Joan Baez - lead vocals, guitar
For her spring 1977 U.S. tour, folk pioneer Joan Baez toured with a full band but only used them in the second set. The performance captured here is the more loose fitting first set, featuring only Baez and her acoustic guitar. Recorded at New York's legendary Palladium Theater, she opens with a heartfelt read of Kris Kristofferson's country anthem, "Help Me Make It Through The Night."
Baez was unusually talkative throughout the entire show, explaining to the New York crowd that the first set will be just her and her guitar, and she'll have two songs at the onset where photos are allowed. Furthermore, she tells the audience that they can request songs. Set two, she instructs, will be more structured with her band. Obviously, she does it with humor, but it all sounds a little like a high school pep rally.
"Help Me Make It Through The Night." is followed with the surprise of the evening: the 1958 Penguins hit, "Earth Angel," which Baez does a cappella. "This is the first song I ever played in public," she announced at the beginning of the classic song. "By public, I mean, junior high school. Try to imagine me back then."

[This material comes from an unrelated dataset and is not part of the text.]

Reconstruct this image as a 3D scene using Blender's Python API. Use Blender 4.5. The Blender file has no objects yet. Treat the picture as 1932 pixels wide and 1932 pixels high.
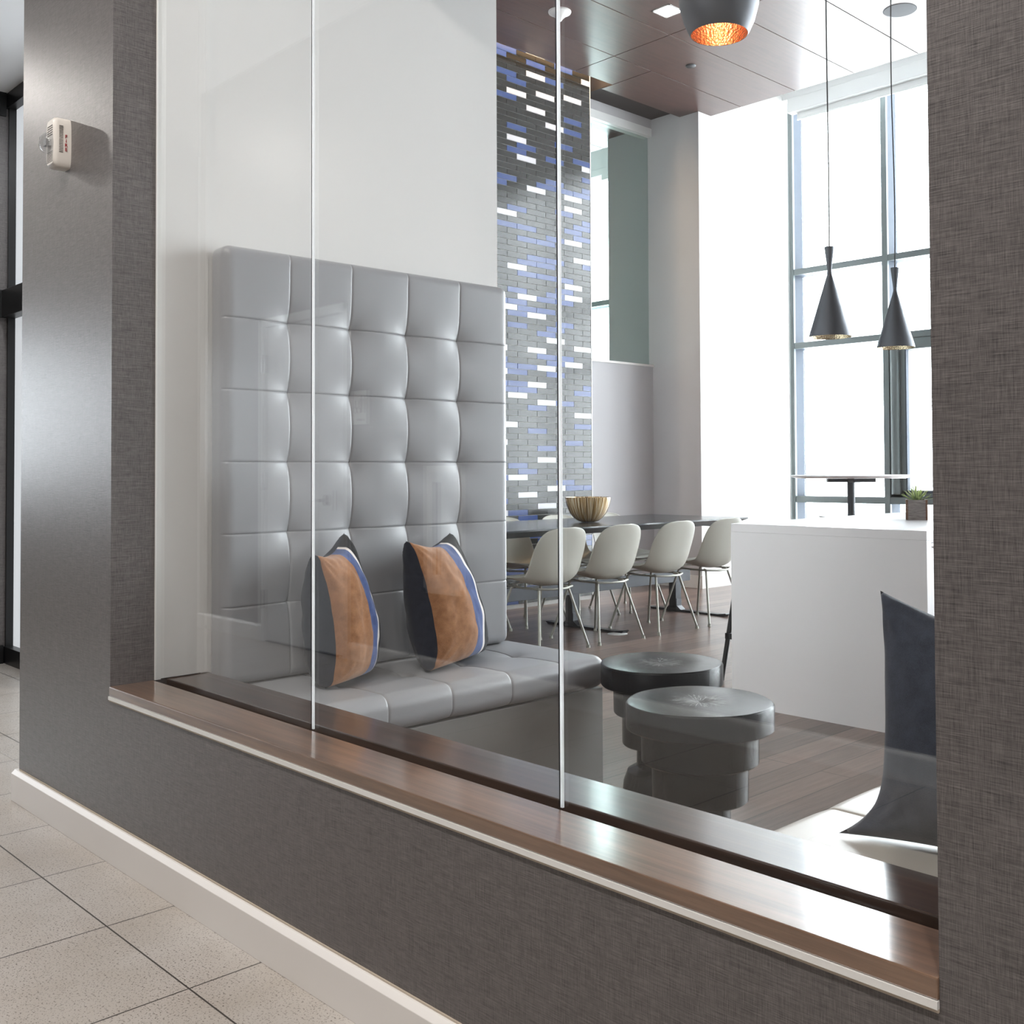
import bpy, bmesh, math, random
from mathutils import Vector, Matrix, noise
R = math.radians
random.seed(7)
S = bpy.context.scene
C = S.collection

# ------------------------------------------------------------------ camera
F_PX, CX, CY, CAM_H = 2002.63, 1081.107, 841.399, 1.12
yaw, pitch, roll = R(45.0043), R(1.32209), R(-0.313)
fw = Vector((-math.sin(yaw)*math.cos(pitch), math.cos(yaw)*math.cos(pitch), math.sin(pitch)))
rt0 = Vector((math.cos(yaw), math.sin(yaw), 0)); up0 = rt0.cross(fw)
rt = rt0*math.cos(roll) + up0*math.sin(roll); up = -rt0*math.sin(roll) + up0*math.cos(roll)
cam_d = bpy.data.cameras.new('camera'); cam = bpy.data.objects.new('camera', cam_d); C.objects.link(cam)
m = Matrix((rt, up, -fw)).transposed().to_4x4(); m.translation = Vector((0, 0, CAM_H)); cam.matrix_world = m
cam_d.sensor_width = 36; cam_d.lens = F_PX*36/1932
cam_d.shift_x = (966-CX)/1932; cam_d.shift_y = (CY-966)/1932
cam_d.clip_start = 0.02
S.camera = cam

# ------------------------------------------------------------------ world, daylight, exposure
W = bpy.data.worlds.new('sky'); S.world = W; W.use_nodes = True
bg = W.node_tree.nodes['Background']; bg.inputs[0].default_value = (0.93, 0.97, 1, 1); bg.inputs[1].default_value = 15.5
S.view_settings.view_transform = 'Standard'; S.view_settings.look = 'None'
S.view_settings.exposure = 0.0; S.view_settings.gamma = 1; S.view_settings.use_curve_mapping = False
S.cycles.use_denoising = True
S.cycles.max_bounces = 12; S.cycles.diffuse_bounces = 6; S.cycles.glossy_bounces = 6
S.cycles.transparent_max_bounces = 24; S.cycles.transmission_bounces = 8
S.cycles.sample_clamp_indirect = 8; S.cycles.caustics_reflective = False; S.cycles.caustics_refractive = False

def area(name, loc, rot, sx, sy, power, col=(1, 1, 1), portal=False, spread=None):
    l = bpy.data.lights.new(name, 'AREA'); l.shape = 'RECTANGLE'; l.size = sx; l.size_y = sy
    l.energy = power; l.color = col
    if spread: l.spread = spread
    if portal: l.cycles.is_portal = True
    o = bpy.data.objects.new(name, l); C.objects.link(o); o.location = loc; o.rotation_euler = rot
    return o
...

She follows it with an old traditional country blues song "Honey Love," which has somewhat controversial lyrics. She explains to the audience this was another song she did as teen, and those lyrics had her father "very concerned." As the audience laughter dies down, she moves into "Silver Dagger," which goes back to her first album in 1961. "This is the most requested song since I started singing in public, and it is from my first album." She also does "There But For Fortune" which she says is "in memory of Phil Ochs, her friend and co-folk pioneer who had sadly killed himself about a year earlier.
An audience member shouts out for her to do Leonard Cohen's folk classic, "Suzanne " and she obliges before finishing the set with some new originals and several Baez classics. There is a faithful rendition of her mid '60s folk-pop hit. "Love Is Just a Four-Letter Word," which leads into her folksy and soulful a cappella version of the R&B classic, "Do Right Woman, Do Right Man."

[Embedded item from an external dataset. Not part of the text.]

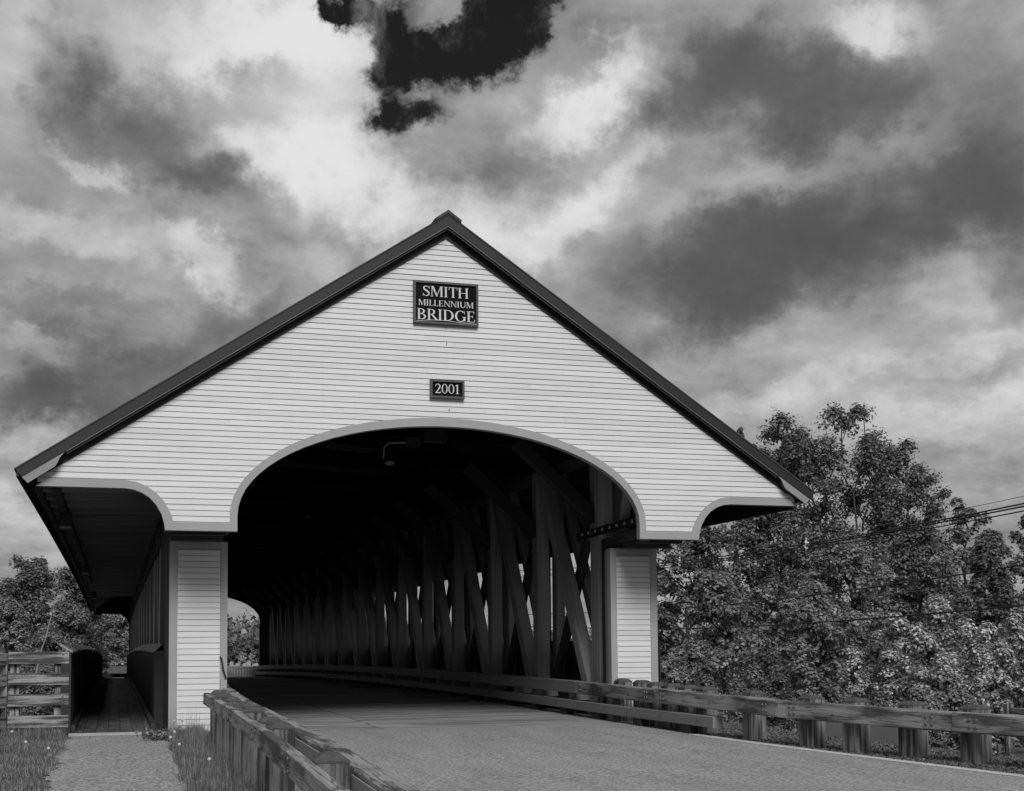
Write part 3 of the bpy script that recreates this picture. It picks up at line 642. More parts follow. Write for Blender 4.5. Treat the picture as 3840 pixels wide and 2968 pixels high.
# ------------------------------------------------------------------ guard rails
def cluster(parent, x, y, z, n=(-1, 0, 0), along=(0, 1, 0), d=.055):
    n = Vector(n).normalized(); al = Vector(along).normalized()
    for a in (-1, 1):
        for b_ in (-1, 1):
            p = Vector((x, y, z))+al*d*a+Vector((0, 0, d*.9*b_)); B().dome(p, .028, .02, n).build('bolt', 'bolt', parent)
def railpost(parent, x, y, z0, z1, w, ang, m='post'):
    hw = w/2; c = .05; jt = random.uniform(-.01, .01)
    V = [(-hw, -hw, z0), (hw, -hw, z0), (hw, hw, z0), (-hw, hw, z0), (-hw, -hw, z1-c), (hw, -hw, z1-c), (hw, hw, z1-c), (-hw, hw, z1-c)]
    o = part('post', [(a, b, q-(z0+z1)/2) for a, b, q in V], [(0, 1, 5, 4), (1, 2, 6, 5), (2, 3, 7, 6), (3, 0, 4, 7), (0, 3, 2, 1), (4, 5, 6, 7)], m, parent)
    # grain must run up: rotate coordinates by building lying down
    for vv in o.data.vertices: x_, y_, z_ = vv.co; vv.co = (z_, x_, y_)
    o.matrix_local = Matrix.Translation((x, y, (z0+z1)/2)) @ Matrix.Rotation(ang+jt, 4, 'Z') @ Matrix(((0, 1, 0, 0), (0, 0, 1, 0), (1, 0, 0, 0), (0, 0, 0, 1)))
    a = hw+.004; e = hw-.055
    cp = part('post_top', [(-a, -a, -c), (a, -a, -c), (a, a, -c), (-a, a, -c), (-a, -a, -.035), (a, -a, -.035), (a, a, -.035), (-a, a, -.035), (-e, -e, .012), (e, -e, .012), (e, e, .018), (-e, e, .018)],
              [(0, 3, 2, 1), (0, 1, 5, 4), (1, 2, 6, 5), (2, 3, 7, 6), (3, 0, 4, 7), (4, 5, 9, 8), (5, 6, 10, 9), (6, 7, 11, 10), (7, 4, 8, 11), (8, 9, 10, 11)], 'cap', parent)
    cp.matrix_local = Matrix.Translation((x, y, z1)) @ Matrix.Rotation(ang+jt, 4, 'Z')
GR = thing('guard_rail', 'heavy timber guard rail curving from the right side of the portal, with bolted joints', 'guard rail', (4.6, -4, -.05), 'timber guard rails along the roadway')
GR.location = (0, 0, 0)
RX = [(-20, 7.4), (-13.4, 6.1), (-9.2, 4.98), (-7, 4.42), (-5.6, 4.17), (-3, 4.02), (0, 3.90), (2.5, 3.86), (100, 3.86)]
def RZ(y): return .74+.0115*0 + (camber(y)+.06 if y > 0 else 0) + (.0+ (y*.0195) if y < 0 else 0)+ (min(y, 0)*0) + (0 if y > 0 else .04)
def rxy(y): return interp(y, RX)
joints = [-17.2, -13.2, -9.15, -5.55, -.9, 3.6]
for a, b in zip(joints[:-1], joints[1:]):
    x0, x1 = rxy(a), rxy(b); dz = random.uniform(-.006, .006)
    beam('rail_beam', (x0+.10, a+.004, RZ(a)-.14+dz), (x1+.10, b-.004, RZ(b)-.14+dz), .19, .28, 'rail', GR, .02, seg=14, jit=.004)
    d = Vector((x1-x0, b-a, 0)).normalized(); nrm = Vector((-d.y, d.x, 0)); nrm = nrm if nrm.x < 0 else -nrm
    for yy in (a+.38, b-.38):
        t = (yy-a)/(b-a); px = x0+(x1-x0)*t; cluster(GR, px+nrm.x*.004, yy, RZ(yy)-.14, nrm, d)
    for q in np.linspace(a+1.3, b-1.3, 2 if b-a < 4.3 else 3):
        t = (q-a)/(b-a); B().dome((x0+(x1-x0)*t+nrm.x*.002, q, RZ(q)-.15), .02, .008, nrm).build('bolt', 'bolt', GR)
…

Next up is her version of the Dylan anti-war classic, "Blowin' In the Wind," which she dedicates to the United Farm Workers. A few more originals follow and she finally closes with, "Gulf Winds," the title track of her 1975 A&M classic. Oddly enough, Baez takes time in the show to tell an off-color joke about a parrot who can't stop using bad language. It is the last thing you expect to hear at a Baez concert, but then again, she has never been about being predictable.